SUPPLIED INFORMATION:
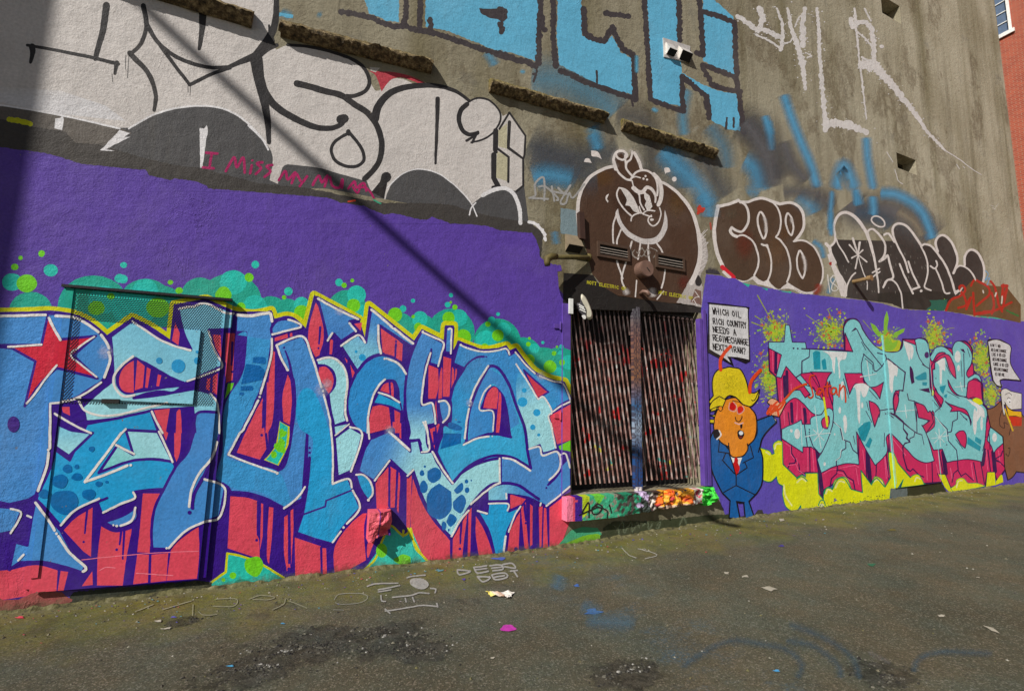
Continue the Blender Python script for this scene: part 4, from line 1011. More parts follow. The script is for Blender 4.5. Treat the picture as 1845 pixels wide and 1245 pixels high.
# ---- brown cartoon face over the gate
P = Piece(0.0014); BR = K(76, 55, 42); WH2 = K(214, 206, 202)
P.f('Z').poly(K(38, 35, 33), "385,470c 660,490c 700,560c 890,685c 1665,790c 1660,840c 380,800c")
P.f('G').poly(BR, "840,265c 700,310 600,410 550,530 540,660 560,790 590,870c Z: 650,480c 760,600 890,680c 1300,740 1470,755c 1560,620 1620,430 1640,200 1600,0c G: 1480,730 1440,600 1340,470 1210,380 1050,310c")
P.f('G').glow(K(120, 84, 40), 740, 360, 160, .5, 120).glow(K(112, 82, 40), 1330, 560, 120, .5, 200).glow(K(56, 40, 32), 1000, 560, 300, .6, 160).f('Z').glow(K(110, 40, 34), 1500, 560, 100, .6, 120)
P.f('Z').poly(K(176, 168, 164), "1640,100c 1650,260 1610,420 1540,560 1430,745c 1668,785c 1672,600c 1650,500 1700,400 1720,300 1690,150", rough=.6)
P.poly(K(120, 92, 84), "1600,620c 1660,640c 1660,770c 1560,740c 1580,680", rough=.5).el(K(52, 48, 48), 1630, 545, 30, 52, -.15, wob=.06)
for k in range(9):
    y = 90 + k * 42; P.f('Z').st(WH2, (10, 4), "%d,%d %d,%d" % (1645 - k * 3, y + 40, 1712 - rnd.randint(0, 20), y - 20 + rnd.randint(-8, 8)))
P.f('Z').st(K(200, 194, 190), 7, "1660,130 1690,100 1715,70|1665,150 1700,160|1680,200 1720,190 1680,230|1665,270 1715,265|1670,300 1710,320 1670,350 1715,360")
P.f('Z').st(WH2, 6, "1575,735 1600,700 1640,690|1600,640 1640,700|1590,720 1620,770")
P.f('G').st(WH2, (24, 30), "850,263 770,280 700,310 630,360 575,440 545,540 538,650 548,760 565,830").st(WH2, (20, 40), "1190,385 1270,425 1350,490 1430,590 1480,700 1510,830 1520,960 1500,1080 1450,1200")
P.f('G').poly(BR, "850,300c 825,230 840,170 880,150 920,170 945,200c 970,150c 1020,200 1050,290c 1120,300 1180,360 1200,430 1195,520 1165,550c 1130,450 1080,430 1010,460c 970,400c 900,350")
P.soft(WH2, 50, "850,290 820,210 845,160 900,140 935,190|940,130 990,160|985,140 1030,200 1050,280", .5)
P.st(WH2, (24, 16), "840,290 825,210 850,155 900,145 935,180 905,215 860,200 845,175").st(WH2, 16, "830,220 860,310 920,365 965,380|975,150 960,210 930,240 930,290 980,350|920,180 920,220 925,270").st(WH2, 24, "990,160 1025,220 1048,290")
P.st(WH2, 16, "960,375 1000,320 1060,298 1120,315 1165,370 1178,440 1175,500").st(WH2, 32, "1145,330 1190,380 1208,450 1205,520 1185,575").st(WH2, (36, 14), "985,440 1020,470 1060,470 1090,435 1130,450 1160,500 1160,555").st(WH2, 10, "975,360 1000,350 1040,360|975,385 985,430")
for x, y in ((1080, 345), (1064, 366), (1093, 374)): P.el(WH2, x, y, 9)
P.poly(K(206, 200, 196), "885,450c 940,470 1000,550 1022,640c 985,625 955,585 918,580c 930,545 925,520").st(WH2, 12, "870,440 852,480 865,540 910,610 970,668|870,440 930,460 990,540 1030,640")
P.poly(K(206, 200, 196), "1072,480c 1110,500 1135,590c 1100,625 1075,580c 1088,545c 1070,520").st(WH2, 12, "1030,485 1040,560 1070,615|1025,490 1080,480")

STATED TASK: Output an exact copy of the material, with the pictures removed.

WRITTEN REPLY:
Continue the Blender Python script for this scene: part 4, from line 1011. More parts follow. The script is for Blender 4.5. Treat the picture as 1845 pixels wide and 1245 pixels high.
# ---- brown cartoon face over the gate
P = Piece(0.0014); BR = K(76, 55, 42); WH2 = K(214, 206, 202)
P.f('Z').poly(K(38, 35, 33), "385,470c 660,490c 700,560c 890,685c 1665,790c 1660,840c 380,800c")
P.f('G').poly(BR, "840,265c 700,310 600,410 550,530 540,660 560,790 590,870c Z: 650,480c 760,600 890,680c 1300,740 1470,755c 1560,620 1620,430 1640,200 1600,0c G: 1480,730 1440,600 1340,470 1210,380 1050,310c")
P.f('G').glow(K(120, 84, 40), 740, 360, 160, .5, 120).glow(K(112, 82, 40), 1330, 560, 120, .5, 200).glow(K(56, 40, 32), 1000, 560, 300, .6, 160).f('Z').glow(K(110, 40, 34), 1500, 560, 100, .6, 120)
P.f('Z').poly(K(176, 168, 164), "1640,100c 1650,260 1610,420 1540,560 1430,745c 1668,785c 1672,600c 1650,500 1700,400 1720,300 1690,150", rough=.6)
P.poly(K(120, 92, 84), "1600,620c 1660,640c 1660,770c 1560,740c 1580,680", rough=.5).el(K(52, 48, 48), 1630, 545, 30, 52, -.15, wob=.06)
for k in range(9):
    y = 90 + k * 42; P.f('Z').st(WH2, (10, 4), "%d,%d %d,%d" % (1645 - k * 3, y + 40, 1712 - rnd.randint(0, 20), y - 20 + rnd.randint(-8, 8)))
P.f('Z').st(K(200, 194, 190), 7, "1660,130 1690,100 1715,70|1665,150 1700,160|1680,200 1720,190 1680,230|1665,270 1715,265|1670,300 1710,320 1670,350 1715,360")
P.f('Z').st(WH2, 6, "1575,735 1600,700 1640,690|1600,640 1640,700|1590,720 1620,770")
P.f('G').st(WH2, (24, 30), "850,263 770,280 700,310 630,360 575,440 545,540 538,650 548,760 565,830").st(WH2, (20, 40), "1190,385 1270,425 1350,490 1430,590 1480,700 1510,830 1520,960 1500,1080 1450,1200")
P.f('G').poly(BR, "850,300c 825,230 840,170 880,150 920,170 945,200c 970,150c 1020,200 1050,290c 1120,300 1180,360 1200,430 1195,520 1165,550c 1130,450 1080,430 1010,460c 970,400c 900,350")
P.soft(WH2, 50, "850,290 820,210 845,160 900,140 935,190|940,130 990,160|985,140 1030,200 1050,280", .5)
P.st(WH2, (24, 16), "840,290 825,210 850,155 900,145 935,180 905,215 860,200 845,175").st(WH2, 16, "830,220 860,310 920,365 965,380|975,150 960,210 930,240 930,290 980,350|920,180 920,220 925,270").st(WH2, 24, "990,160 1025,220 1048,290")
P.st(WH2, 16, "960,375 1000,320 1060,298 1120,315 1165,370 1178,440 1175,500").st(WH2, 32, "1145,330 1190,380 1208,450 1205,520 1185,575").st(WH2, (36, 14), "985,440 1020,470 1060,470 1090,435 1130,450 1160,500 1160,555").st(WH2, 10, "975,360 1000,350 1040,360|975,385 985,430")
for x, y in ((1080, 345), (1064, 366), (1093, 374)): P.el(WH2, x, y, 9)
P.poly(K(206, 200, 196), "885,450c 940,470 1000,550 1022,640c 985,625 955,585 918,580c 930,545 925,520").st(WH2, 12, "870,440 852,480 865,540 910,610 970,668|870,440 930,460 990,540 1030,640")
P.poly(K(206, 200, 196), "1072,480c 1110,500 1135,590c 1100,625 1075,580c 1088,545c 1070,520").st(WH2, 12, "1030,485 1040,560 1070,615|1025,490 1080,480")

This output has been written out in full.